Se dirá que es un sacrilegio y una herejía sacar aquí trocitos de artículos del magnífico libro SÍ Y NO, mutilando su contenido total, privándolos de una coherencia que tuvieron como artículos sueltos en su día, como artículos compañeros de otros ahora en el libro. Pero creo que cuando se escribe, se hace por necesidad vital, y hay algunas partes de estos escritos que me llaman, como si salieran unos brazos del libro, me cogieran por las solapas y me instigaran a minimizar la ventana que mantiene en bucle las gnossiennes de Satie, abrir la correspondiente a este blog y escribir. Escribir.
"Lo que hace de nosotros lo que somos no son los recuerdos medidos con calibre ni pesados en balanza, sino la relación de unos con otros y la atmósfera que entre todos ellos forman". Y no entiendo porqué estas palabras me llevan directamente a acordarme de un palacio del siglo XIX que visité este verano. Fue en agosto, y me gustó, pero hasta hoy, que he leído esto, no habían vuelto a mi cabeza los jardines románticos con caminos que van a ningún sitio, con invernadero y lago artificial, pequeño y cuidado, con estatuas esperando a ser observadas. En el folleto que ofrecen al visitante hay un inventario que parece medir con calibre y pesados en una balanza sus obras más interesantes, su exclusiva colección de arte: cuadros de Goya, Tiziano y El Greco; tapices de Bruselas, y además en las fechas que fuimos nosotros pudimos ver los bodegones de Luis Meléndez, los mismos que he visto bastantes veces, solo, en el piso de arriba del Prado, junto a los cartones para tapices de Goya que también suelen aburrirse en su soledad (a lo mejor así pueden descansar todos los ayudantes de cacería de Carlos III, el pelele lo mantearán muy a su sabor las mujeres que sostienen la manta y la pelea en la venta puede seguir su curso). Y sin embargo si tuviera que elegir tres cosas del palacio Selgas-Fajalde, tres recuerdos, no sería nada de lo que anuncian ahí, en el folleto, sino la huella que la Guerra Civil dejó en un espejo, una estrella oscura del tamaño de una moneda grande, de puntas múltiples, irregulares en su longitud, única marca que dejó la contienda según la audioguía, aquella bala perdida. También me quedaría con alguna de las sillas con lámpara incorporada y brazo delantero para apoyar algún libro de los que pueblan la biblioteca, grande para mí, pequeña seguramente para quien acumula libros a lo tonto, justa, suficiente para perder allí todo el tiempo del mundo, cuando los atardeceres permitiesen mirar por la ventana y adivinar conversaciones en voz baja entre las estatuas del jardín. Me quedaría con la sensación que tuve en algunas salas de que alguien se acababa de ir, de que hace un momento la criada terminaba de peinar a uno de aquellos niños bien vestidos, que recién salió hacia la escuela que está a la entrada del recinto, un coqueto edificio, donde, en vitrinas, se muestran pequeños cuadernitos de ortografía, mapas y otros manuales de otras épocas, escuetos y suficientes. Es decir, la atmósfera que se quedó ahí, entretejida por viejas vivencias.

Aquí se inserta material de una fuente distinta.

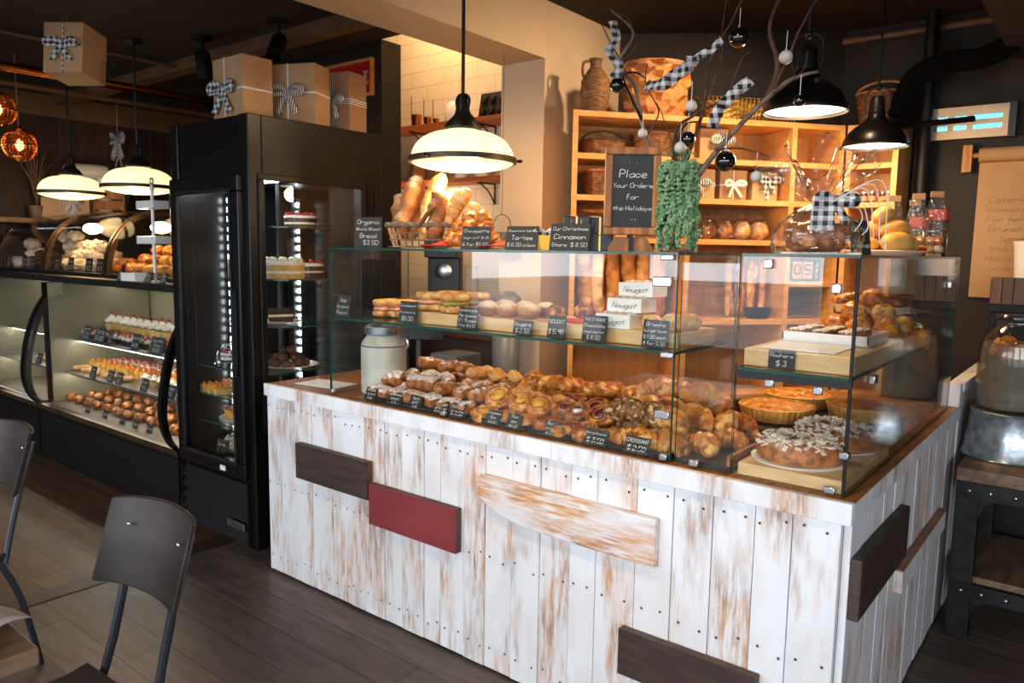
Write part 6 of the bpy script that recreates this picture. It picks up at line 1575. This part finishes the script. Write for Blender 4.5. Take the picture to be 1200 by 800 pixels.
MB().tube([(-.1, 0, q0-.07), (-.1, 0, .16)], .012, 8).build('beater_shaft', S('steel'), mx)
MB().lathe([(.001, 0), (.02, 0), (.02, .02), (.001, .02)], 14).build('attachment_knob', S('steel'), mx, loc=(-.2, 0, q0), rot=(0, PI/2, 0))
gift('gift_box', 'orange-lit kraft gift box with a striped ribbon under the left pendant lamp', sb(80, -6.66), (.34, .2, .17), 1.0, 'kraft paper', 'striped ribbon', True, True, False, .8, .15, .03, 12)
wb = thing('wooden_crate', 'small wooden crate behind the bread bins', 'crate', sb(127, -6.66), 1.2)
for z in (0, .09, .18): MB().box(-.11, .11, -.1, -.085, z, z+.075).box(-.11, .11, .085, .1, z, z+.075).build('slat', S('frame wood'), wb, smooth=False)
for sx in (-1, 1): MB().box(sx*.11-.008, sx*.11+.008, -.1, .1, 0, .26).build('side', S('frame wood'), wb, smooth=False)
def leafy(name, label, c, n_, hgt, spread, m, lw=.02, seed=0, pot='walnut'):
    t = thing(name, label, 'plant', c); r = random.Random(seed)
    MB().lathe([(.001, 0), (.05, 0), (.065, .1), (.06, .1), (.001, .09)], 20).build('pot', S(pot), t)
    for i in range(n_):
        a = r.uniform(0, 2*PI); q = r.uniform(.2, 1)*spread; h = hgt*r.uniform(.6, 1.1)
        tip = Vector((q*math.cos(a), q*math.sin(a), .1+h)); mid = Vector((q*.4*math.cos(a), q*.4*math.sin(a), .1+h*.65))
        cp = curve_pts([(0, 0, .09), mid, tip], 4)
        MB().tube(cp, [lw*.15]+[lw*(.2+.8*math.sin(PI*min(1, j/(len(cp)-1)*.95))) for j in range(1, len(cp))], 5, flat=.3).build('leaf', S(m), t)
    return t
leafy('pampas_grass', 'dry tan pampas grass behind the left lamps', sb(44, -6.72), 26, .42, .12, 'pampas', .008, 3)
leafy('leafy_plant', 'green leafy pot plant behind the bread bins', sb(147, -6.70), 30, .3, .13, 'succulent', .018, 4)
t = thing('ribbon_decoration', 'black and white ribbon decoration hanging on the left wall', 'decoration', P(138, 165, x=-6.80))
bow(t, (0, 0, 0), 'striped ribbon', .14, seed=5, wd=.05); bow(t, (.02, 0, -.12), 'white thread', .09, seed=6, wd=.008)
MB().tube([(0, 0, 0), (0, 0, H-t.location.z-.003)], .0015, 5).build('thread', S('white thread'), t)

# ================================================================ kitchen beyond the opening
KY = 3.55
def ky(px, py): return P(px, py, y=KY)
def wall_shelf(z, x0, x1, label):
    t = thing('wall_shelf', label, 'shelf', ((x0+x1)/2, 3.749, z)); w_ = x1-x0
    MB().box(-w_/2, w_/2, -.2, 0, 0, .028).build('board', S('walnut red'), t, smooth=False, bevel=.002)
    for sx in (-.28, .28):
        MB().tube([(sx*w_, -.17, -.004), (sx*w_, -.006, -.004), (sx*w_, -.006, -.13)], .006, 6).tube(curve_pts([(sx*w_, -.15, -.006), (sx*w_, -.07, -.05), (sx*w_, -.008, -.12)]), .005, 6).build('iron_bracket', S('black metal'), t)
    return t
M('walnut red', (172, 96, 52), (146, 76, 40), 8, (1, 5, 5), rough=.5)
z1 = ky(470, 150).z-.02; z2 = ky(470, 214).z-.02
wall_shelf(z1, -3.98, -2.9, 'upper wooden wall shelf in the tiled kitchen'); wall_shelf(z2, -3.98, -2.9, 'lower wooden wall shelf in the tiled kitchen')
for i, (px, rd, hh) in enumerate(((478, .034, .08), (491, .026, .055), (501, .02, .04))):
    x = ky(px, 140).x; t = thing('copper_measure', 'copper measuring cup with a long handle on the kitchen shelf, %s from the left' % ORD[i], 'measuring cup', (x, KY+.08, z1+.0285), .5, 'copper measures on the kitchen shelf')
    MB().lathe([(.001, 0), (rd, 0), (rd, hh), (rd-.003, hh), (rd-.003, .004), (.001, .004)], 22).build('cup', S('copper'), t)
    MB().box(-rd-.004, -rd, -.006, .006, hh*.6, hh+.12).build('handle', S('brass'), t, smooth=False)
x = ky(521, 130).x; t = thing('white_jar', 'white ceramic jar on the kitchen shelf', 'jar', (x, KY+.09, z1+.0285))
MB().lathe([(.001, 0), (.055, 0), (.06, .01), (.06, .1), (.04, .125), (.034, .13), (.036, .155), (.001, .156)], 26).build('body', S('white ceramic'), t)
x = ky(566, 130).x; t = thing('muffin_tin', 'dark muffin tin leaning on the kitchen shelf', 'tin', (x, KY+.115, z1+.03), (-.2, 0, 0))
MB().box(-.14, .14, -.004, .004, 0, .17).build('plate', S('iron'), t, smooth=False)
for i in range(4):
    for q in range(2): MB().lathe([(.026, 0), (.02, .02), (.001, .022)], 14).build('cup', S('iron'), t, loc=(-.1+.067*i, -.0045, .05+.075*q), rot=(PI/2, 0, 0))
x = ky(478, 195).x; t = thing('picture_frame', 'small orange framed picture on the lower kitchen shelf', 'picture', (x, KY+.1, z2+.029), (-.15, 0, .2))
MB().box(-.06, .06, -.01, .01, 0, .17).build('frame', S('frame wood'), t, smooth=False, bevel=.004)
MB().box(-.042, .042, -.0125, -.0105, .02, .15).build('print', S('orange wood'), t, smooth=False)
for i, px in enumerate((505, 530, 555)):
    x = ky(px, 200).x; t = thing('spice_jar', 'spice jar on the lower kitchen shelf, %s from the left' % ORD[i], 'jar', (x, KY+.08, z2+.0285), 0, 'jars on the lower kitchen shelf')
    MB().lathe([(.001, 0), (.042, 0), (.044, .075), (.036, .085), (.001, .085)], 22).build('body', S('seed crust' if i == 0 else 'white ceramic'), t)
    MB().lathe([(.038, .0855), (.038, .1), (.001, .1)], 22).build('lid', S('frame wood'), t)
# work counter with the coffee things, seen through the glass case
kc = thing('work_counter', 'dark kitchen work counter seen through the glass case', 'counter', (-2.98, 3.42, 0))
MB().box(-.41, .41, -.2, .2, .0, 1.0).build('cabinet', S('dark board'), kc, smooth=False)
MB().box(-.425, .43, -.215, .215, 1.0005, 1.035).build('worktop', S('walnut'), kc, smooth=False, bevel=.003)
zk = 1.036
def kk(px, yy=3.36): return Vector((P(px, 330, y=yy).x, yy, zk))
t = thing('coffee_brewer', 'tall dark coffee brewer with a round steel dial behind the glass case', 'coffee machine', kk(520), .55)
MB().box(-.1, .1, -.1, .1, 0, .05).box(-.1, .1, .0, .1, .05, .42).box(-.1, .1, -.1, .1, .42, .56).build('body', S('dark plastic'), t, bevel=.006)
MB().lathe([(.001, 0), (.05, 0), (.052, .012), (.03, .02), (.001, .02)], 26).build('dial', S('steel'), t, loc=(0, -.0005, .34), rot=(PI/2, 0, 0))
MB().lathe([(.05, 0), (.062, .08), (.058, .16), (.001, .16)], 22).build('carafe', S('steel'), t, loc=(0, -.045, .052))
t = thing('paper_cup_stack', 'tall stack of kraft paper cups beside the coffee brewer', 'cups', kk(552))
for i in range(18): MB().lathe([(.032, i*.017), (.043, i*.017+.09), (.045, i*.017+.092), (.041, i*.017+.09)], 18).build('paper_cup', S('paper cup'), t)
t = thing('grey_bin', 'grey domed lidded bin behind the glass case', 'bin', Vector((P(594, 345, y=2.84).x, 2.84, .8405)))
MB().lathe([(.001, 0), (.062, 0), (.072, .36)], 28).build('body', S('grey plastic'), t, solid=.003)
MB().lathe([(.075, .361), (.075, .40), (.066, .44), (.04, .465), (.001, .47)], 28).build('lid', S('grey plastic'), t)
for i, px in enumerate((568, 540)):
    t = tag(MB().lathe([(.001, 0), (.032, 0), (.034, .09), (.031, .09), (.029, .004), (.001, .004)], 20).build('steel_cup', S('steel' if i == 0 else 'paper cup'), None, kk(px, 3.24)), '%s cup on the kitchen work counter' % ['shiny steel', 'kraft paper'][i], 'cup')
t = thing('hanging_bucket', 'small grey metal bucket hanging in the kitchen opening', 'bucket', P(588, 272, y=2.86))
MB().lathe([(.001, -.06), (.05, -.06), (.062, 0), (.058, 0), (.047, -.056), (.001, -.056)], 22).build('pail', S('galvanized'), t)
hz_ = H-t.location.z
MB().tube(curve_pts([(-.06, 0, 0), (-.045, 0, .06), (0, 0, .085), (.045, 0, .06), (.06, 0, 0)]), .002, 5).build('wire_handle', S('iron'), t)
MB().tube([(0, 0, .085), (0, 0, 2.43-t.location.z-.002)], .0012, 5).build('cord', S('iron'), t)
t = thing('prep_table', 'dark wooden prep table behind the glass case', 'table', (-2.72, 2.82, 0))
MB().box(-.34, .42, -.16, .16, .80, .84).build('table_top', S('walnut'), t, smooth=False, bevel=.003)
for sx in (-.32, .38):
    for sy in (-.13, .13): MB().box(sx-.02, sx+.02, sy-.02, sy+.02, 0, .7995).build('leg', S('dark board'), t, smooth=False)
MB().box(-.3, .36, -.14, .14, .3, .33).build('lower_shelf', S('walnut'), t, smooth=False)
tag(MB().box(-.09, .09, -.1, .1, 0, .14).build('grey_container', S('grey plastic'), None, (-2.62, 2.83, .8405), smooth=False, bevel=.01), 'grey storage container on the prep table', 'container')
t = thing('till_screen', 'dark tilted till screen behind the left of the glass case', 'screen', (-2.86, 2.80, .8405), .5)
MB().box(-.05, .05, -.05, .05, 0, .012).box(-.012, .012, -.005, .02, .0121, .2).build('stand', S('dark plastic'), t, smooth=False)
MB().cbox((0, -.02, .3), (.3, .02, .22), (-.2, 0, 0)).build('screen', S('black gloss'), t, smooth=False, bevel=.004)

# ================================================================ right wall things
q0, q1 = P(1090, 165, y=4.36), P(1184, 120, y=4.36)
w_, h_ = q1.x-q0.x, q1.z-q0.z
zp = thing('insect_killer', 'wall-mounted insect killer lamp with blue tubes on the dark back wall', 'lamp', ((q0.x+q1.x)/2, 4.36, q0.z))
MB().box(-w_/2, w_/2, .02, .058, 0, h_).build('housing', S('dark plastic'), zp, smooth=False)
for q in ((-w_/2-.012, -w_/2), (w_/2, w_/2+.03)): MB().box(q[0], q[1], -.001, .058, -.004, h_+.004).build('end_cap', S('dark plastic'), zp, smooth=False)
k = MB(); tz = ((0, .28), (.42, .58), (.72, 1.0))
for a, b in tz: k.box(-w_/2, w_/2, -.004, .004, a*h_, b*h_)
for x in (-.5, -.28, -.03, .42): k.box(x*w_, x*w_+.028*(1 if x < .4 else .9), -.0045, .0045, .28*h_, .42*h_).box(x*w_, x*w_+.028*(1 if x < .4 else .9), -.0045, .0045, .58*h_, .72*h_)
k.build('slotted_front', S('bone plastic'), zp, smooth=False)
for f in (.35, .65): MB().tube([(-w_/2+.01, .014, f*h_), (w_/2-.01, .014, f*h_)], .011, 10).build('uv_tube', S('uv glow'), zp)
# black swing arm in front of it
pts = [P(1052, 136, y=4.0), P(1072, 92, y=4.05), P(1108, 74, y=4.1), P(1150, 68, y=4.15), P(1185, 50, y=4.2)]
t = thing('black_duct', 'thick black bent duct under the ceiling at the right', 'duct', pts[0])
MB().tube(curve_pts([p-pts[0] for p in pts]+[Vector((P(1200, 25, y=4.25)-pts[0]))], 6), .05, 16).build('duct_hose', S('matte black'), t)
a, b = P(1046, 149, y=4.02), P(1142, 139, y=4.2); MB().tube([a-pts[0], b-pts[0]], .014, 8).build('arm', S('matte black'), t)
MB().tube([pts[0]-pts[0], a-pts[0]], .035, 10).build('joint', S('matte black'), t)
# paper roll with the handwritten menu
q0, q1 = P(1148, 182, y=4.37), P(1141, 341, y=4.37)
pr = thing('menu_paper_roll', 'brown paper roll on the back wall with a handwritten list', 'paper roll', (q0.x+.35, 4.37, 0))
MB().tube([(-.35, 0, q0.z), (.45, 0, q0.z)], .035, 18).build('roll', S('kraft paper'), pr)
sh_ = MB().box(-.35, .45, .026, .03, q1.z-.03, q0.z).build('paper_sheet', S('kraft paper'), pr, smooth=False)
lettering(MB(), ['Catering menu', 'Croissant platter', 'For ten people', 'Brunch board', 'Sandwich', 'tray for ten', 'Holiday cakes', 'order early'], .34, .42, wt=.08, slant=.3, y=.0245).build('lettering', S('faded ink'), sh_, loc=(-.15, 0, (q0.z+q1.z)/2-.05), smooth=False)
MB().box(-.42, -.38, -.02, .045, q0.z-.08, q0.z+.05).tube([(-.38, 0, q0.z), (-.352, 0, q0.z)], .012, 8).build('bracket', S('frame wood'), pr, smooth=False)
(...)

El final del artículo es mi parte favorita del libro, por ahora, muy difícil de superar, ya sin relación con el palacio, que dejé olvidado, "Un día alguien besó a una joven, a quien jamás volvió a ver. El recuerdo de ese beso dura menos que el beso, y sin embargo ese joven, ya viejo, comprende que el resto de su vida ha gravitado bajo la impresión profunda que aquel acto de amor, y su pérdida, dejó en su corazón". Cuenta Sabina, Joaquín, que él nunca escribió canciones para sus grandes amores, las chicas que estuvieron con él de forma más o menos continuada, sino que un día vio a una chica por la ventanilla de un tren, y que necesitaba escribirle una canción. Somos así, nos movemos más de verdad en el terremo mitológico y legendario que en el racional y lógico, preferimos conocer a un soldado al servicio de Napoleón en la leyenda toledana El Beso de Bécquer que leer una manual de Historia donde diga las partes de su uniforme, y todos los etcéteras que le sobran a nuestras pasiones. Ya lo decía Sandoval (un personaje inolvidable de la película argentina El secreto de sus ojos): "Un hombre puede renunciar a todo, menos a una cosa: su pasión", aunque a veces, no pueda escribir ese recuerdo en sus memorias o tenga que escribirlo en un cuento o una novela, como si no fuese él al que le pasa, sino a un ingenioso hidalgo o un dragón francés.
(Sobre el artículo "Calibre y balanza de la memoria").